Have you ever seen Koyaanisqatsi?
This isn’t the best pickup line, I’ll admit. Regardless, Koyaanisqatsi is this crazy “mondo movie” about how shit is fucked up. You can see it all in the first two frames of the film, if your media-addled consciousnesses crammed with the need for instant gratification can hang on through camera shots lasting far more than three seconds each: ancient, primitive people had everything right, but modern civilization is destroying the world. Okay, simple (or simplistic) enough. The director of this film, Godfrey Reggio, a former monk, said in an interview somewhere that this movie (and its sequels) are all about how evil doesn’t come dressed in the form of a monster or a two-horned devil, but instead as temptation: as flashy technology promising to make our lives easier.
My inner Luddite recoiled in terror when I first heard of Google Glass, which by now needs no introduction or explanation, beyond the statement that this is the first piece of technology I think anyone has seen in years which seems to have been brought to us via time traveler from the future. Although the first GLASSes that come out on the market will be too expensive, too bulky, and too weird for most people to buy, I think the idea will eventually catch on—particularly after Samsung mass-produces cheaper versions of the same thing—and that in a few years “glass” will be as ubiquitous as the smartphone. It seems inevitable, since plenty of people are already interfacing themselves with the internet as often as they can.
The privacy-related implications of having people everywhere walking around with cameras doesn’t really interest me: there are cameras all over the place, and immense amounts of useless data has already been gathered on millions and millions of boring, law-abiding, frugal, people. At first I was more interested in the gaming potential, since you’ll (eventually) be able to run around outside and shoot your friends with guns that don’t exist, with glasses like this; the possibility of eliminating real physical advertising has also intrigued me, since uploading a billboard into the virtual world will eventually be far cheaper and far more effective than building one from paint and plastic and then lifting it up above a highway. But beyond the far-reaching implications of augmented reality, what really gets me is the way that people (including me and including you) are voluntarily turning themselves into cyborgs: voluntarily hooking themselves up to The Matrix, with our phones and with our computers and with our thoughts, long before the first pair of glasses has gone on sale.

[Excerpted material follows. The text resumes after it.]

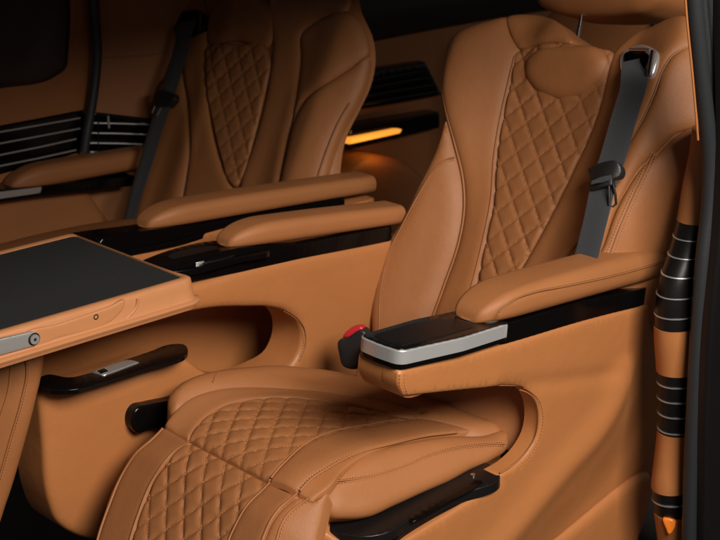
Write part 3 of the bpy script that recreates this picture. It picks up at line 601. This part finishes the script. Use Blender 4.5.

This reality is here now: we don’t look like cyborgs, but we’re starting to think like cyborgs. The fact that this product exists at all just goes to show that the people behind this massive company, the world’s greatest search engine, and one of the most powerful tools ever created, believe that there is profit to be had from marketing Locutus of Borg. But there’s no goofy laser beams, and no dystopian robotic slavery—there’s no unsustainable human cannibalism, either. Most people seem to want to be online most of the time. That’s how we spend our moments of freedom, and, eventually, that’s how we’re going to spend all of our time: jacked into an internet that is so incredibly tempting, with such infinite entertainment potential, that we won’t be doing anything else.

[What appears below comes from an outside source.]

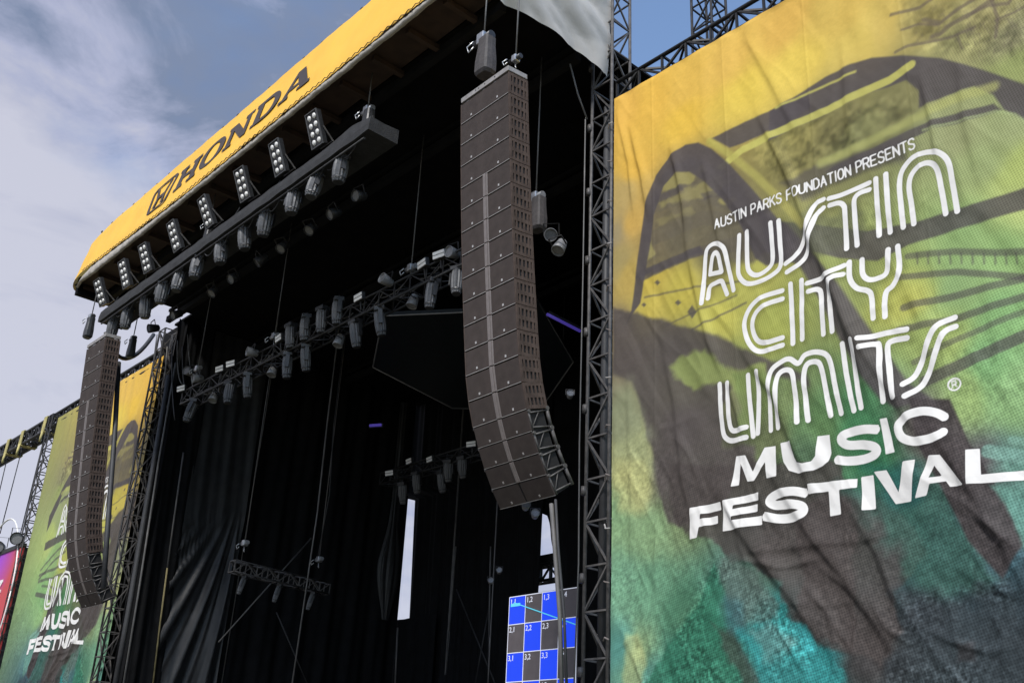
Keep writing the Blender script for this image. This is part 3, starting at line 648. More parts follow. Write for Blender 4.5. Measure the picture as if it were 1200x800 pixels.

My inner hippy recoils from this future and wants to bound over dewy green fields and laugh in the sun beneath the sighing leaves of lush elms and oaks in response: but why make the effort when the same experience can be simulated—perfectly? Many of you are saying that’s impossible, but who knows, the Buddha may have been on to something: it may be possible to prove that the universe is a computer simulation, and we may be on the cusp of creating a simulation inside that simulation, which itself may have been created inside another simulation: turtles all the way up, and turtles all the way down.